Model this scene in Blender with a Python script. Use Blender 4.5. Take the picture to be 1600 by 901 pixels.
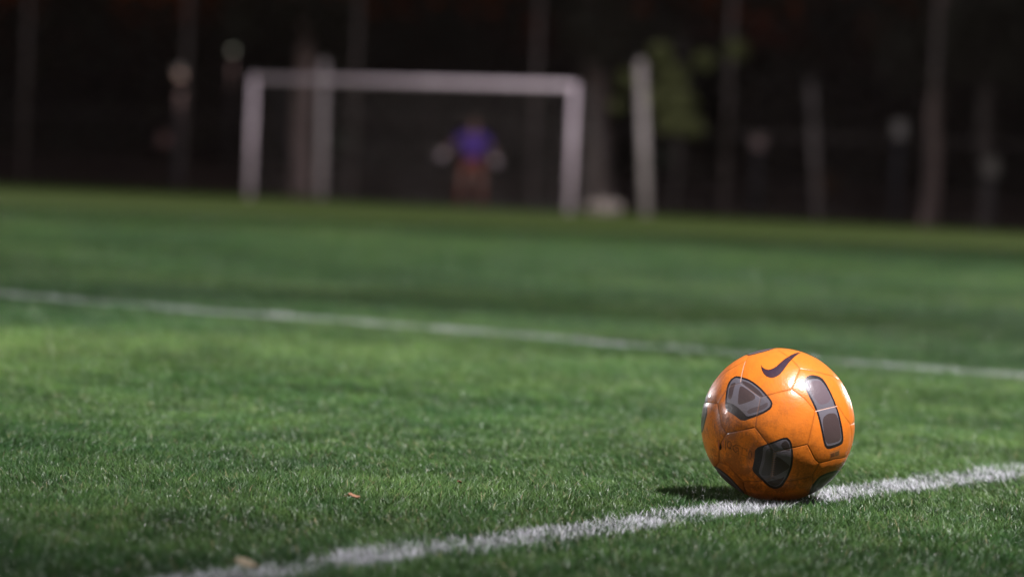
import bpy, bmesh, math, random
import numpy as np
from mathutils import Vector, Matrix

# ------------------------------------------------------------------ clearing
for o in list(bpy.data.objects):
    bpy.data.objects.remove(o)
S = bpy.context.scene
COL = S.collection
random.seed(7)
RNG = np.random.default_rng(11)
rad = math.radians

# ------------------------------------------------------------------ camera
FPX = 4444.0                     # focal length in pixels of the 1600 px wide photograph (100 mm on 36 mm)
CAM_H = 0.439
PITCH = math.atan(157.0 / FPX)
ROLL = rad(2.5)
fwd = Vector((0, math.cos(PITCH), -math.sin(PITCH)))
r0 = Vector((1, 0, 0)); u0 = Vector((0, math.sin(PITCH), math.cos(PITCH)))
right = r0 * math.cos(ROLL) + u0 * math.sin(ROLL)
up = -r0 * math.sin(ROLL) + u0 * math.cos(ROLL)
CAM = Vector((0, 0, CAM_H))
cd = bpy.data.cameras.new('camera')
cam = bpy.data.objects.new('camera', cd); COL.objects.link(cam)
M = Matrix((right, up, -fwd)).transposed().to_4x4(); M.translation = CAM
cam.matrix_world = M
cd.sensor_width = 36; cd.lens = 100
cd.clip_start = 0.05; cd.clip_end = 600
cd.dof.use_dof = True
cd.dof.focus_distance = 4.02
cd.dof.aperture_fstop = 2.9
cd.dof.aperture_blades = 0
S.camera = cam
S.render.resolution_x = 1024; S.render.resolution_y = 576

def ray(px, py):
    d = fwd * FPX + right * (px - 800) - up * (py - 450.5)
    return d
def at(px, py, Y):
    d = ray(px, py); return CAM + d * (Y / d.y)
def ground(px, py, z=0.0):
    d = ray(px, py); return CAM + d * ((z - CAM_H) / d.z)
def base(px, py, Y):
    p = at(px, py, Y); return Vector((p.x, p.y, 0))

BALL_R = 0.110
BALL_C = at(1215, 663.5, 4.08)
BALL_C.z = BALL_R + 0.006

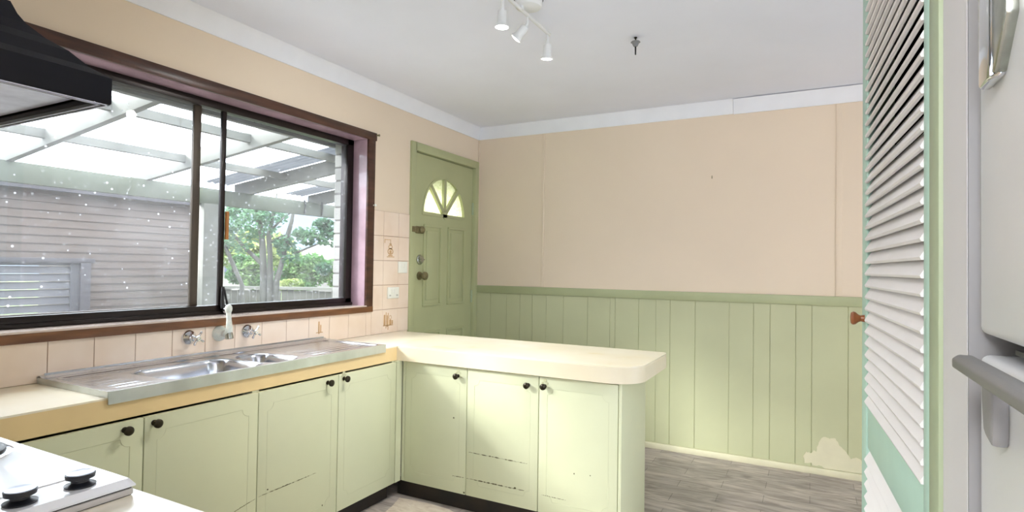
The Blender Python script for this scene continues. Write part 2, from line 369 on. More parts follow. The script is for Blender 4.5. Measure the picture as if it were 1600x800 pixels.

§

→ Work to do: In the entries above, find lines with "scene" and copy each.

→ Exercise solution:
Model this scene in Blender with a Python script. Use Blender 4.5. Take the picture to be 1600 by 901 pixels.
S = bpy.context.scene
The Blender Python script for this scene continues. Write part 2, from line 369 on. More parts follow. The script is for Blender 4.5. Measure the picture as if it were 1600x800 pixels.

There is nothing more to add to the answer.